Em segundo lugar, mais de fato substitui com no sentido de companhia, mas não em outros sentidos. “Este ano a eleição coincide mais a Proclamação da República” ou “ele cortou o pão mais a faca” são construções impossíveis. A não ser nas novelas. (Em 2012, no remake de Gabriela, de Jorge Amado, ouviam-se frases como “Mundinho Falcão casa não mais Gerusa!”.)

E o que dizer do italiano macarrônico que volta e meia assalta nossa telinha, como no caso dos patriarcas das famílias Mezzenga e Berdinazzi de O Rei do Gado?
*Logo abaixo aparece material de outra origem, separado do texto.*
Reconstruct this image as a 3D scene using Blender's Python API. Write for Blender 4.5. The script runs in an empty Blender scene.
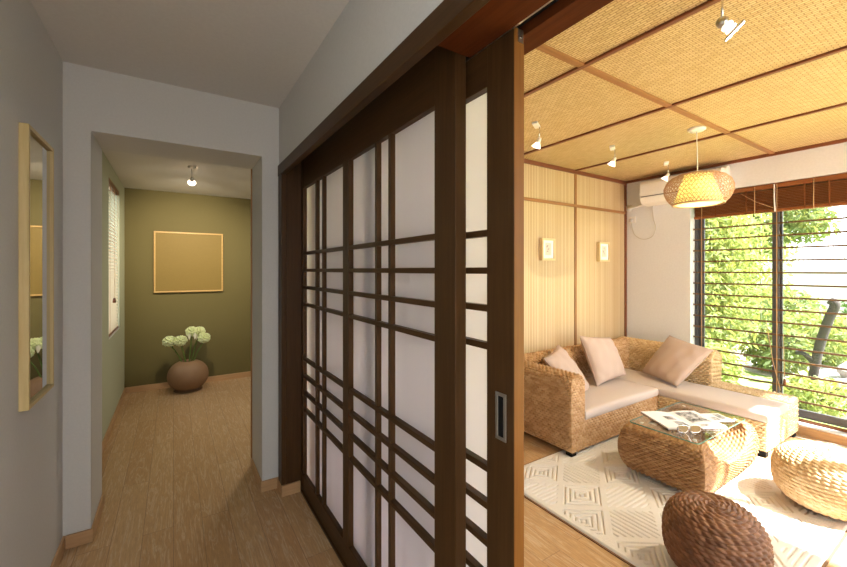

Talvez preocupados em fazer com que um público mal escolarizado entenda o que os imigrantes da estória estão dizendo, o que se faz é pôr na boca dos atores um sotaque artificialmente “cantado”, acrescido de falsos cognatos, como, por exemplo, empregar allora no sentido de “agora” (allora significa “então” em italiano): “Io vó lá allora mesmo!”.

Finalmente, as novelas de época trazem janotas e donzelas do século XIX falando como surfistas: “eu vi ela saindo”, “eu queria muito que a gente ficasse juntos”, e por aí vai. Somem-se a isso cenários caríssimos reproduzindo o Rio de Janeiro dos tempos imperiais onde se leem placas com dizeres como farmácia e comércio, assim mesmo, com f no lugar do ph e m em vez de mm. Sem falar no acento agudo! (Parece que a televisão brasileira, ciosa do seu papel educativo e cultural, adota nas novelas de época a ortografia pós-Acordo Ortográfico de 2009.) Mais convincente do que isso só me lembro do Márcio Garcia fazendo papel de indiano na novela Caminho das Índias, de 2009.

5 comentários sobre “Sotaque de novela

  1. “Todo falante (com exceção, talvez, dos estudiosos da linguagem) tem uma visão idealizada da língua que fala, e das outras também”.

    Como disse Paul Teyssier no seu História da língua portuguesa, em diversos momentos surgiram gramáticos e estudiosos da língua tentando impor seus purismos, antigalicismos, latinismos e retroceder a evolução vulgar do linguajar hereditário, digo, não erudito. Logo, não é totalmente verdade essa exceção.

      1. Gosto muito do seu sítio, não se ofenda. Ele acende boas discussões como essa posta.

        Em relação ao restante do artigo por exemplo, fica bem claro que a mídia televisiva, sendo um meio de comunicação, não tem o senso de responsabilidade na transmissão do correto, seja ele hodierno ou de outrora.

        Deveria partir dela a tentativa de proteger a boa comunicação. Personagens não são simplesmente populares por falares errado, existem muita gente pobre, do povo, que fala corretamente, tem boa educação, que diz um ‘tu fizeste’ ou ‘tu foste’ ao invés de um ‘tu fez’/’tu foi’.

        Outros responsáveis são os artistas que usam a palavra: poetas, escritores, músicos. Há poucas décadas tinham preocupação de fazer músicas e rimas sem abusar da licença poética e mantendo a ortoepia e a forma normal de escrever. Só fugiam para poder encaixar numa métrica de músical.

        Hoje eu tenho quase que certeza que não é licença poética simplesmente, mas falta de responsabilidade, falta de preocupação, possivelmente uma dose excessiva de egocentrismo, mas, certamente, uma dose fatal e conspícua de conhecimento do próprio idioma e péssima formação escolar.

        O idioma muda fonológica, morfológica e sintaticamente, mas quem historicamente faz uso dele no seu trabalho ou produz mais acervo para ele sempre primou por extrair sempre o melhor que se podia dele, mesmo para escarnecer. Hoje fazer dinheiro é mister e mais nada.

    1. Caro AmazonDruid, não me ofendi com o seu comentário, compreendi perfeitamente o espírito dele. Quanto ao papel da mídia, não me oponho a que os atores falem como os cidadãos comuns, pois isso dá mais realismo às novelas. Mas poderia, sim, haver mais esmero no trato com a língua por parte de jornalistas, apresentadores e também letristas musicais. Se nos tempos de Pixinguinha e Orlando Silva as letras eram até excessivamente parnasianas e hoje predomina a linguagem de gueto, já tivemos o meio-termo. Por exemplo, as letras de Chico Buarque são impecáveis no vernáculo sem ser pedantes. O mesmo se diga de Aldir Blanc, Paulo César Pinheiro, Fernando Brant, Vítor Martins, Caetano Veloso, Gilberto Gil e tantos outros grandes letristas que tivemos e hoje ou estão se aposentando ou já morreram.